Friday, June 13, 2014

Bay to Bay

We have left on our 40th anniversary trip. We expected to travel, but not in a small commuter propellor plane- do they still have these?  This was an uncertain surprise, but I was pleased with the outcome. The plane flew down the Sacramento River and across the Delta along the proposed tunnel route, or if good sense prevails, along the Delta Corridors!  Because the plane moves slowly (120 miles per hour) and low (10,000 feet) I had a perfect view of the Delta rivers- Sutter, Steamboat, False, San Joaquin, Mokelumne, Middle and Old.  It looks just like my large wall map- but with more colors.  I saw all the spots that I have been investigating this year for the drought barriers and for the south Delta salinity studies.  I'm sure I was the happiest traveler on the little plane!

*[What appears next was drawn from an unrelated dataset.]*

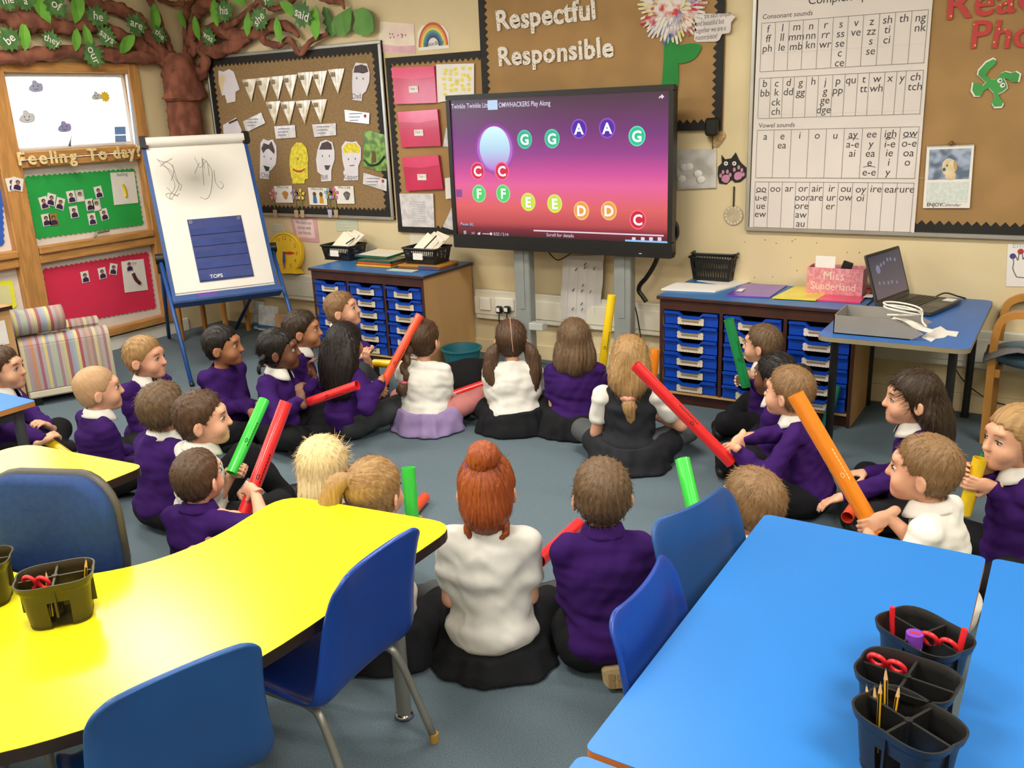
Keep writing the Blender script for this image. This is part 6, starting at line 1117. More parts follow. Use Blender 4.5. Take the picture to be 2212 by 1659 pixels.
# ================================================================ PEOPLE: bodies grown as one blended surface (signed distance field -> surface net)
class Field:
    def __init__(s, lo, hi, h):
        s.h = h; s.lo = np.array(lo, float); s.n = np.ceil((np.array(hi)-s.lo)/h).astype(int)+1
        s.a = np.full(s.n, .08, np.float32); s.ax = [(s.lo[i]+h*np.arange(s.n[i])).astype(np.float32) for i in range(3)]
    def sub(s, lo, hi, m=.045):
        i0 = np.maximum(0, ((np.array(lo)-m-s.lo)/s.h).astype(int)); i1 = np.minimum(s.n, ((np.array(hi)+m-s.lo)/s.h).astype(int)+2)
        if (i1 <= i0).any(): return None
        sl = tuple(slice(a, b) for a, b in zip(i0, i1)); X, Y, Z = s.ax[0][sl[0]][:, None, None], s.ax[1][sl[1]][None, :, None], s.ax[2][sl[2]][None, None, :]
        return sl, X, Y, Z
    def blend(s, sl, d, k, mode='u'):
        a = s.a[sl]
        if mode == 'u':
            h = np.maximum(k-np.abs(a-d), 0)/k if k > 0 else 0; s.a[sl] = np.minimum(a, d)-h*h*k*.25
        else:
            d = -d; h = np.maximum(k-np.abs(a-d), 0)/k if k > 0 else 0; s.a[sl] = np.maximum(a, d)+h*h*k*.25
    def cone(s, a, b, r1, r2, k=.02, mode='u', off=0.0):
        a, b = np.array(a, float), np.array(b, float); r1 += off; r2 += off; R = max(r1, r2); g = s.sub(np.minimum(a, b)-R, np.maximum(a, b)+R)
        if g is None: return s
        sl, X, Y, Z = g; ab = (b-a).astype(np.float32); L2 = float(ab@ab)+1e-9
        px, py, pz = X-np.float32(a[0]), Y-np.float32(a[1]), Z-np.float32(a[2]); t = np.clip((px*ab[0]+py*ab[1]+pz*ab[2])/L2, 0, 1)
        d = np.sqrt((px-t*ab[0])**2+(py-t*ab[1])**2+(pz-t*ab[2])**2)-(r1+(r2-r1)*t); s.blend(sl, d, k, mode); return s
    def chain(s, P, R, k=.02, off=0.0):
        for i in range(len(P)-1): s.cone(P[i], P[i+1], R[i], R[i+1], k, 'u', off)
        return s
    def ell(s, c, r, k=.02, Rm=None, mode='u', off=0.0, pw=None):
        c = np.array(c, float); r = np.array(r, float)+off; R = r.max() if Rm is not None else r; g = s.sub(c-R, c+R)
        if g is None: return s
        sl, X, Y, Z = g; px, py, pz = X-np.float32(c[0]), Y-np.float32(c[1]), Z-np.float32(c[2])
        if Rm is not None: q = [px*np.float32(Rm[0][i])+py*np.float32(Rm[1][i])+pz*np.float32(Rm[2][i]) for i in range(3)]
        else: q = [px, py, pz]
        q = [a/np.float32(b) for a, b in zip(q, r)]; k0 = np.sqrt(q[0]**2+q[1]**2+q[2]**2); k1 = np.sqrt((q[0]/r[0])**2+(q[1]/r[1])**2+(q[2]/r[2])**2)+1e-6
        d = k0*(k0-1)/k1; s.blend(sl, d.astype(np.float32), k, mode); return s
    def plane(s, p, n, k=.004):                                                       # keep the side the normal points away from
        n = np.array(n, float); n /= np.linalg.norm(n); X, Y, Z = s.ax[0][:, None, None], s.ax[1][None, :, None], s.ax[2][None, None, :]
        d = (X-p[0])*np.float32(n[0])+(Y-p[1])*np.float32(n[1])+(Z-p[2])*np.float32(n[2]); s.a = np.maximum(s.a, d.astype(np.float32)); return s
    def wrinkle(s, amp, freq, seed, aniso=(1, 1, 1)):
        r = np.random.default_rng(seed); X, Y, Z = s.ax[0][:, None, None], s.ax[1][None, :, None], s.ax[2][None, None, :]
        w = np.zeros(s.n, np.float32)
        for i in range(3):
            d = r.normal(size=3)*aniso; d = d/np.linalg.norm(d)*freq*(1+.5*i); e = r.normal(size=3)*freq*.35
            w += np.sin(d[0]*X+d[1]*Y+d[2]*Z+1.4*np.sin(e[0]*X+e[1]*Y+e[2]*Z+r.uniform(0, 6))+r.uniform(0, 6)).astype(np.float32)/(1+.6*i)
        s.a += np.float32(amp)*w; return s
    def net(s):
        F, n = s.a, s.n; S = F < 0
        c = [S[i:n[0]-1+i, j:n[1]-1+j, k:n[2]-1+k] for i in (0, 1) for j in (0, 1) for k in (0, 1)]
        any_ = c[0].copy(); all_ = c[0].copy()
        for q in c[1:]: any_ |= q; all_ &= q
        act = any_ & ~all_; idx = np.argwhere(act)
        if not len(idx): return None
        ids = np.full(act.shape, -1, np.int32); ids[act] = np.arange(len(idx), dtype=np.int32)
        off = np.array([(i, j, k) for i in (0, 1) for j in (0, 1) for k in (0, 1)]); cv = np.stack([F[idx[:, 0]+o[0], idx[:, 1]+o[1], idx[:, 2]+o[2]] for o in off], 1)
        acc = np.zeros((len(idx), 3)); cnt = np.zeros(len(idx))
        for a in range(8):
            for b in range(a+1, 8):
                if abs(off[a]-off[b]).sum() != 1: continue
                va, vb = cv[:, a], cv[:, b]; m = (va < 0) != (vb < 0); t = np.where(m, va/np.where(m, va-vb, 1), 0)
                acc += m[:, None]*(off[a]+(off[b]-off[a])*t[:, None]); cnt += m
        V = (idx+acc/np.maximum(cnt, 1)[:, None])*s.h+s.lo; Q = []
        for ax in range(3):
            o1, o2 = [(1, 2), (2, 0), (0, 1)][ax]
            a = [slice(None)]*3; b = [slice(None)]*3; a[ax] = slice(0, -1); b[ax] = slice(1, None); s0, s1 = S[tuple(a)], S[tuple(b)]
            e = np.argwhere(s0 != s1); e = e[(e[:, o1] >= 1) & (e[:, o2] >= 1) & (e[:, o1] < n[o1]-1) & (e[:, o2] < n[o2]-1)]
            fl = s0[e[:, 0], e[:, 1], e[:, 2]]
            def g(d1, d2): q = e.copy(); q[:, o1] -= d1; q[:, o2] -= d2; return ids[q[:, 0], q[:, 1], q[:, 2]]
            q = np.stack([g(1, 1), g(0, 1), g(0, 0), g(1, 0)], 1); q[~fl] = q[~fl][:, ::-1]; Q.append(q)
        Q = np.concatenate(Q); Q = Q[(Q >= 0).all(1)]; return V, Q
def relax(V, Q, it=1, w=.5):
    for _ in range(it):
        A = np.zeros_like(V); C = np.zeros(len(V))
        for a, b in ((0, 1), (1, 2), (2, 3), (3, 0)):
            np.add.at(A, Q[:, a], V[Q[:, b]]); np.add.at(C, Q[:, a], 1); np.add.at(A, Q[:, b], V[Q[:, a]]); np.add.at(C, Q[:, b], 1)
        V = V*(1-w)+w*A/np.maximum(C, 1)[:, None]
    return V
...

Then we flew up the south Bay and over the yet-to-be-restored salt ponds and landed safely.  We then rode a real plane from San Francisco Bay to Boston Harbor, from sea to shining sea!  


And then we rented our car and drove to Concord, where the colonial days are still remembered.  We are staying at the Concord Colonial Inn that was first constructed in 1716, and has been an inn for many of the years since.  We are on the road that Paul Revere used to ride to warn the troops that the British were coming.  We will be driving back into town past Lexington where we lived with Jeremy for six months while I finished my dissertation about reservoir models (that nobody else read) living in my professor's colonial house-while they were in Vienna on sabbatical.  And we will pass through Belmont where I lived my first year, and past MIT where we lived for our first two married years in a large dorm room as student tutors (dorm parents) in Baker House.  And across the Charles River to Boston Town. First we are going for breakfast in the dining room of the inn. We can almost believe it is 1775 and there is trouble brewing along with the coffee.

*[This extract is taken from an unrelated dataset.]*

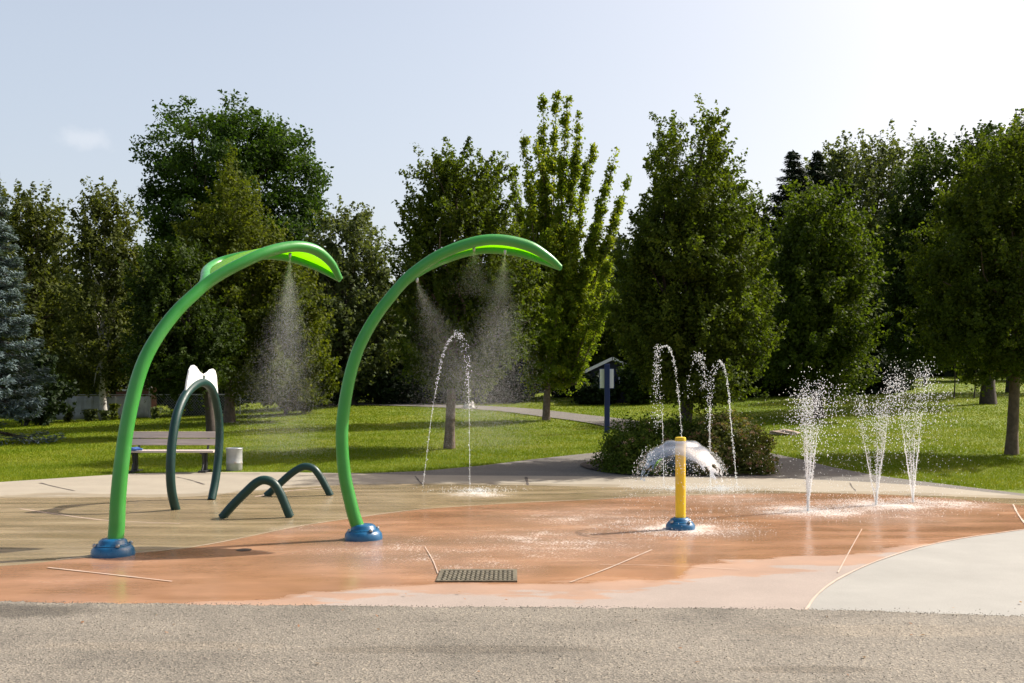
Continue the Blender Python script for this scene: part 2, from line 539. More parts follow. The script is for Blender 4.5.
def np_mesh(name, verts, quads, mat, parent=None, tint=None, smooth=False, tris=False):
    me = bpy.data.meshes.new(name)
    k = 3 if tris else 4
    if parent is not None:
        verts = verts - np.array(ROOT[parent])
    me.vertices.add(len(verts)); me.vertices.foreach_set('co', np.ascontiguousarray(verts, dtype=np.float32).ravel())
    nf = len(quads)
    me.loops.add(nf * k); me.loops.foreach_set('vertex_index', np.ascontiguousarray(quads, dtype=np.int32).ravel())
    me.polygons.add(nf)
    me.polygons.foreach_set('loop_start', np.arange(nf, dtype=np.int32) * k)
    try:
        me.polygons.foreach_set('loop_total', np.full(nf, k, dtype=np.int32))
    except Exception:
        pass
    if smooth:
        me.polygons.foreach_set('use_smooth', np.ones(nf, dtype=bool))
    me.update(calc_edges=True)
    if tint is not None:
        a = me.attributes.new('tint', 'FLOAT', 'FACE')
        a.data.foreach_set('value', np.ascontiguousarray(tint, dtype=np.float32))
    me.materials.append(mat)
    ob = bpy.data.objects.new(name, me)
    COL.objects.link(ob)
    if parent is not None:
        ob.parent = parent
        ROOT[ob] = ROOT[parent]
    return ob

def unit(v):
    return v / (np.linalg.norm(v, axis=1, keepdims=True) + 1e-9)

def leaves(pos, nrm, L, W, fold=.15, sizevar=.35, axis=None):
    """one folded leaf quad (rhombus) per position"""
    n = len(pos)
    nrm = unit(nrm)
    r = rng.normal(size=(n, 3)) if axis is None else axis
    a = unit(r - nrm * np.sum(r * nrm, axis=1, keepdims=True))
    b = np.cross(nrm, a)
    s = (1 + sizevar * rng.uniform(-1, 1, (n, 1)))
    l, w = L * s / 2, W * s / 2
    v = np.empty((n, 4, 3))
    v[:, 0] = pos - a * l
    v[:, 1] = pos + b * w + nrm * w * fold - a * l * .15
    v[:, 2] = pos + a * l
    v[:, 3] = pos - b * w + nrm * w * fold - a * l * .15
    q = np.arange(n * 4).reshape(n, 4)
    return v.reshape(-1, 3), q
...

We explored the Concord and Lexington sites where the minutemen and the British soldiers first shot at each other.  It all started at the north bridge over the Concord River (small stream really).


After hearing the story of that day in a few films and seeing two of the taverns where the militia waited and talked and wondered what was going to happen, we may have it straight.  

We drove by the house in Lexington where we lived for six months with Jeremy.  The houses are very distinctive and so New English.  Everyone lives along the roads that criss-cross through the countryside like a spider web.
We drove into Boston on surface streets to go by Belmont and Cambridge, but it was very crowded, and the roads in Boston are very curvy with splits  every half mile- you have to already know where you are going.  Somehow we found our way into Boston and ate dinner at a famous restaurant on the fish pier called the No-Name.